Thursday, May 3, 2007

How Low Can You Go?

Have you ever had a time in you life where disappointment seemed to be waiting for you around every corner? You feel ineffective at work. You seem to fade into the background at church. You sense your weakness as a spouse and your shallowness as a parent. A big red neon sign seems to hang over your head flashing “FAILURE”. Or so it seems…

It’s as if someone pulled the release valve when you weren’t looking and all of a sudden, the pressures of the world seem to push all the air out of your spiritual and emotional balloon. Limp and ashamed you feel lost in a cloud of insignificance. Your self-esteem looks like the bullet riddled street sign found along a lonely country road.

“God must be trying to get your attention”, some might suggest.

“Fine”, you respond. “But I really wish He would get on with it.”

Ever been there? I have. More often than I would like to admit.

As I considered this repeating episode in my life, I began to consider what it means to be disappointed. Webster says that disappointment is quite simply: the failure to meet expectations.

OK, fine. But whose expectations? If I seem to be plagued by disappointment, whose expectations am I not meeting? What is the standard I am being judged by?

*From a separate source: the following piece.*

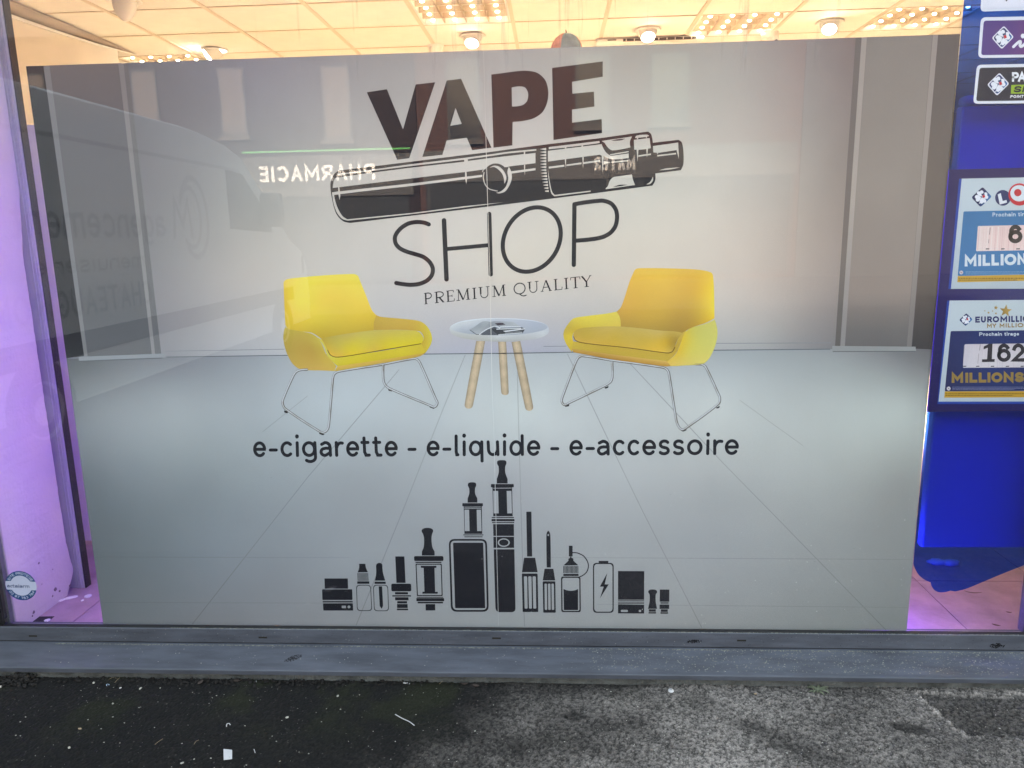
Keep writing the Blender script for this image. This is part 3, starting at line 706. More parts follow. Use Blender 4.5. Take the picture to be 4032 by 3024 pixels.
# smoke detector, camera, air conditioner
c = PZ(1715, 178, ZC); r = empty('smoke_detector', (c[0], c[1], ZC), 'white round smoke detector on the ceiling left of the sheet seam', 'detector')
lathe('base', [(0.0005, -0.012), (0.060, -0.012), (0.064, 0.0)], (c[0], c[1], ZC-0.001), (0, 0, 1), M['white'], r)
lathe('dome', [(0.0005, -0.058), (0.030, -0.056), (0.048, -0.045), (0.054, -0.0125)], (c[0], c[1], ZC-0.001), (0, 0, 1), M['white'], r)
c = PZ(3032, 126, ZC); r = empty('security_camera', (c[0], c[1], ZC), 'white dome security camera on the ceiling with a dark lens', 'camera')
lathe('mount', [(0.0005, -0.045), (0.058, -0.045), (0.062, -0.01), (0.062, 0.0)], (c[0], c[1], ZC-0.001), (0, 0, 1), M['white'], r)
lathe('eye', [(0.0005, 0.050), (0.02, 0.046), (0.036, 0.032), (0.045, 0.0)], (c[0]+0.015, c[1]-0.01, ZC-0.040), (0.35, -0.55, -0.75), M['white'], r)
lathe('camera_lens', [(0.0005, 0.006), (0.017, 0.004), (0.019, 0.0)], Vector((c[0]+0.015, c[1]-0.01, ZC-0.040))+Vector((0.35, -0.55, -0.75)).normalized()*0.047, (0.35, -0.55, -0.75), M['dark'], r)
a_ = PZ(2345, 160, ZC); b_ = PZ(2650, 143, ZC)
r = empty('air_conditioner', ((a_[0]+b_[0])/2, a_[1]+0.35, ZC), 'cream ceiling cassette air conditioner with a dark grille', 'air conditioner')
x0, x1, y0 = a_[0], a_[0]+0.80, min(a_[1], b_[1])-0.02
box('casing', (x0, y0, ZC-0.030), (x1, y0+0.8, ZC-0.0005), M['white'], r, 0.012)
bm = bmesh.new(); add_box(bm, (x0+0.20, y0-0.004, ZC-0.028), (x1-0.06, y0+0.02, ZC-0.010)); bm_obj('grille', bm, M['dark'], r)
for k in range(9): box('fin', (x0+0.22+k*0.06, y0-0.007, ZC-0.027), (x0+0.226+k*0.06, y0-0.0042, ZC-0.011), M['white'], r)
box('badge', (x0+0.085, y0-0.006, ZC-0.020), (x0+0.15, y0-0.0002, ZC-0.012), M['dark'], r)
# domed segmented shade with a stalk
c = PY(2231, 190, 1.5); top = PY(2231, 130, 1.5); cz = top[2]
r = empty('domed_shade', (c[0], 1.5, cz-0.5), 'patchwork coral and teal domed shade with a thin stalk peeking above the sheet', 'lampshade')
M['coral'] = mat('coral_paper', (0.80, 0.44, 0.38), 0.8, noise=0.25, nscale=30); M['teal'] = mat('teal_paper', (0.36, 0.53, 0.62), 0.8, noise=0.22, nscale=26)
R = 0.052*1.0
prof = [(0.003, 0), (0.028, -0.006), (0.050, -0.022), (0.066, -0.048), (0.077, -0.085), (0.083, -0.14), (0.080, -0.20), (0.065, -0.27), (0.04, -0.33)]
for k in range(8):
    V, F = [], []; m_ = 6
    for rr, hh in prof:
        for j in range(m_+1):
            t = 2*math.pi*(k+0.5+j/m_)/8; bul = 1+0.05*math.sin(math.pi*j/m_)
            V.append((c[0]+rr*bul*math.cos(t), 1.5+rr*bul*math.sin(t), cz+hh))
    for i in range(len(prof)-1):
        for j in range(m_): q0 = i*(m_+1)+j; F.append((q0, q0+1, q0+m_+2, q0+m_+1))
    mesh('segment', V, F, M['coral'] if k in (3, 4, 7, 1) else M['teal'], r, True)
bm = bmesh.new(); add_cyl(bm, (c[0], 1.5, cz-0.003), (c[0]-0.003, 1.5, cz+0.014), 0.003, 0.002, 8); bm_obj('stalk', bm, M['pit'], r)
bm = bmesh.new(); add_cyl(bm, (c[0], 1.5, ZF+0.005), (c[0], 1.5, cz-0.33), 0.012, 0.012, 12); add_cyl(bm, (c[0], 1.5, ZF), (c[0], 1.5, ZF+0.02), 0.14, 0.13, 24); bm_obj('stand', bm, M['dark'], r)

# violet LED strips along the hidden back edges of the printed sheet: the lit lamps of the display
M['violet'] = emit_material('lit_violet_strip', (0.30, 0.11, 1.0), 1.5*LAMPK)
VIO = (0.24, 0.085, 1.0)
def led_strip(x, z0, z1, ang, e, label, w=0.03, tilt=0.0):
    r = empty('led_strip', (x, 0.030, z0), label, 'LED strip', 'violet strips behind the printed sheet')
    box('channel', (x-0.008, 0.0135, z0), (x+0.008, 0.022, z1), M['white'], r)
    box('diffuser', (x-0.006, 0.0222, z0+0.005), (x+0.006, 0.0262, z1-0.005), M['violet'], r)
    ld = bpy.data.lights.new('violet_lamp', 'AREA'); ld.shape = 'RECTANGLE'; ld.size = w; ld.size_y = z1-z0-0.05; ld.energy = e*LAMPK; ld.color = VIO
    lo = bpy.data.objects.new('violet_lamp', ld); COL.objects.link(lo); lo.parent = r
    lo.location = (0.020*math.sin(ang), 0.012 if tilt == 0 else 0.050, (z1-z0)/2)
    # area lamps shine along local -Z; turn it into the window, ang from straight in (towards -x for negative)
    d = Vector((math.sin(ang), math.cos(ang), 0)); zz = -d; d = (d+Vector((0, 0, tilt))).normalized(); zz = -d; xx = Vector((0, 0, 1)).cross(zz).normalized(); yy = zz.cross(xx)
    lo.rotation_euler = Matrix((xx, yy, zz)).transposed().to_euler()
    return r
led_strip(-1.42, 0.16, 1.88, math.radians(-42), 2.5, 'violet LED strip hidden behind the left edge of the printed sheet')
led_strip(0.98, 0.12, 0.40, math.radians(50), 1.5, 'violet LED strip hidden behind the right edge of the printed sheet', 0.03, -0.4)

# white display cabinet seen through the blue film
ca = PY(3790, 375, .10); cb = PY(3620, 2157, .10)
r = empty('display_cabinet', (1.5, 0.2, ZF), 'white cabinet standing behind the blue film', 'cabinet')
M['cab'] = mat('cabinet_white', (0.55, 0.55, 0.57), 0.4, noise=0.03)
box('back_panel', (ca[0]+0.002, 0.10, cb[2]), (1.98, 0.135, ca[2]-0.03), M['cab'], r, 0.006)
box('top_cap', (ca[0]+0.006, 0.093, ca[2]-0.028), (1.98, 0.142, ca[2]), M['cab'], r, 0.012)
for x in (1.62, 1.92): box('foot_post', (x-0.02, 0.16, ZF), (x+0.02, 0.20, ca[2]-0.2), M['dark'], r)
bm = bmesh.new(); add_box(bm, (1.25, 0.136, ZF+0.0), (1.97, 0.155, 0.36)); 
# crumpled cloth lump on the floor under the cabinet
M['cloth'] = mat('pale_cloth', (0.75, 0.75, 0.78), 0.8); bm.free()
p = PZ(3690, 2225, ZF); bm = bmesh.new(); blob(bm, (p[0], p[1], ZF+0.014), 0.03, (1.3, 0.7, 0.45), 0.22, 2); blob(bm, (p[0]+0.05, p[1]-0.005, ZF+0.013), 0.026, (1.3, 0.7, 0.5), 0.22, 2)
o = bm_obj('crumpled_tissue', bm, M['cloth'], None, True, (p[0], p[1], ZF)); tag(o, 'crumpled pale tissue on the floor behind the blue film', 'tissue')

# bits lying on the inner floor
M['chip'] = mat('plaster_chip', (0.80, 0.78, 0.76), 0.8, noise=0.1)
for (u, v, sx, sy, lab) in ((280, 2356, .024, .008, 'longest white plaster chip beside the plaster return'), (346, 2350, .014, .011, 'squarish plaster chip farthest right on the inner floor'),
                            (247, 2365, .016, .006, 'thin plaster chip touching the foot of the plaster return'), (186, 2446, .011, .008, 'plaster crumb lying in the dark gap at the window corner'), (325, 2367, .006, .002, 'smallest plaster flake on the inner floor')):
    p = PZ(u, v, ZF); a0 = RNG.uniform(0, 1)+0.5
    pts = [(p[0]+sx*rr*math.cos(t)*math.cos(a0)-sy*rr*math.sin(t)*math.sin(a0), p[1]+sx*rr*math.cos(t)*math.sin(a0)+sy*rr*math.sin(t)*math.cos(a0), ZF+0.0012) for t, rr in [(2*math.pi*k/7, RNG.uniform(.8, 1.15)) for k in range(7)]]
    tag(flake('plaster_chip', pts, M['chip'], None, 0.005), lab, 'plaster chip', 'chips of plaster on the inner floor')
M['leaf'] = mat('dry_leaf', (0.10, 0.060, 0.035), 0.8, noise=0.4, nscale=60)
def leaf(u, v, z, L, Wd, ang, lab, cat='leaf', m=None, curl=0.25, group=None, name='dry_leaf'):
    p = PZ(u, v, z); V = []; F = []; n = 8
    for k in range(n+1):
        t = k/n; w = Wd*math.sin(math.pi*min(1, t*1.02+0.01))**0.8; x = (t-.5)*L; h = curl*L*(t-.5)**2*1.5
        for s_, hh in ((-1, curl*w*.5), (0, 0), (1, curl*w*.5)): V.append((p[0]+x*math.cos(ang)-s_*w/2*math.sin(ang), p[1]+x*math.sin(ang)+s_*w/2*math.cos(ang), z+0.0015+h+hh))
    for k in range(n):
        for j in (0, 1): q0 = k*3+j; F.append((q0, q0+1, q0+4, q0+3))
    o = mesh(name, V, F, m or M['leaf'], None, True, (p[0], p[1], z))
    md = o.modifiers.new('thickness', 'SOLIDIFY'); md.thickness = 0.0006
    return tag(o, lab, cat, group)
leaf(3972, 2413, ZF, .020, .007, -.2, 'small dark leaf on the violet floor, farther from the glass')
leaf(3922, 2464, ZF, .026, .010, -.5, 'brown torn leaf on the violet floor close to the glass')
leaf(3830, 2336, ZF, .060, .006, -.22, 'thin brown twig on the floor beside the blue film', 'twig', name='twig')
# broken hole in the inner sill corner
p = PZ(172, 2440, ZF); M['hole'] = mat('dark_hole', (0.03, 0.022, 0.02), 0.9)
tag(flake('broken_tile_gap', [PZ(124, 2449, ZF+.001), PZ(150, 2428, ZF+.001), PZ(215, 2427, ZF+.001), PZ(196, 2443, ZF+.001), PZ(180, 2449, ZF+.001)], M['hole'], None, 0.0006), 'dark broken gap in the floor at the corner of the plaster return', 'gap')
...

I know there are times I look to others to determine this standard. I presuppose that my wife would like for me to perform in a certain way in order to demonstrate that I am worthy of her respect and admiration. I assume my sons have a predetermined ideal of the dad they would be proud of and I must strive to match that profile. At work I must be a leader worth following. A person with uncompromising vision and endless ideas for ever increasing levels of success. As an elder, of all people, I need to have the answers. After all, I spend endless hours in Bible study resulting in a flawless theological framework and a firm grip on all things Biblical.

Or perhaps they are my own expectations. Goals I set or objectives I strive to meet. But are they really? What am I using as the acceptable standard for comparison? All too often the expectations I have for myself are determined by the expectations I perceive from others. They are not my own after all. They are an unachievable, always changing, impossibility. The inevitable result…disappointment around every corner.

Yet the Bible repeatedly demonstrates what God does with those of us who struggle with their own inadequacy. Consider for example Elijah, “a man of like passions as we are,” who ran from his enemy Jezebel. Yet when he admitted his fears, God listened and used him powerfully. I think of Jonah, with whom God used dramatic circumstances to gain his attention. In His grace, God still used a bitter, reluctant man to save an entire nation. I think of Paul’s self-seeking contemporaries mentioned in Philippians 1. They were preaching the gospel out of unworthy motives, and were causing Paul distress, yet he acknowledged they were being used by God to spread the Good News.

Even Charles Haddon Spurgeon, one of the greatest preachers in recent history knew well the limitations of his own self. Based on his enormous reputation and accomplishments, many people assume Spurgeon must have experienced great peace, contentment, and prosperity. After all, his dedication to God and the power with which God anointed his life and ministry were obvious. Surely his was a life of satisfaction and fulfillment.

The facts, however, are vastly different. Spurgeon carried a heavy burden throughout his years of ministry. Wrote Richard Day, one of his biographers, “There was one aspect of Spurgeon’s life, glossed over by most of his biographers, that we must now view with utter frankness: he was frequently in the grip of terrific depression.” Further, he was often ill, spending weeks at a time in bed, so many that he told the leaders of his church they ought to replace him. (They wisely chose not to.)[1]

Spurgeon, like the rest of us, was a man of many weaknesses. He had his doubts, his anxieties, his struggles with emotion. He wrestled mightily with the tension between being holy and being human. Yet the God he served is one who seems to specialize in making tremendous use of flawed instruments. I sometimes think, in fact, that God chooses to make the greatest use of those people with the greatest flaws.

In that I take comfort! I remember the Lord’s words to Paul when he says, “My power is made perfect in weakness,”(2 Cor. 12:9) to which Paul responded, as we should, “Therefore I will boast all the more gladly about my weaknesses, so that Christ’s power may rest on me.… For when I am weak, then I am strong.”

Except for Jesus Christ, God has always used flawed instruments. Always. It is a gift of grace I thankfully accept.

[1]Jay Kesler, vol. 13, Being Holy, Being Human : Dealing With the Expectations of Ministry, The Leadership library (Carol Stream, Ill.; Waco, Tex.: CTI; Word Books, 1988), 179.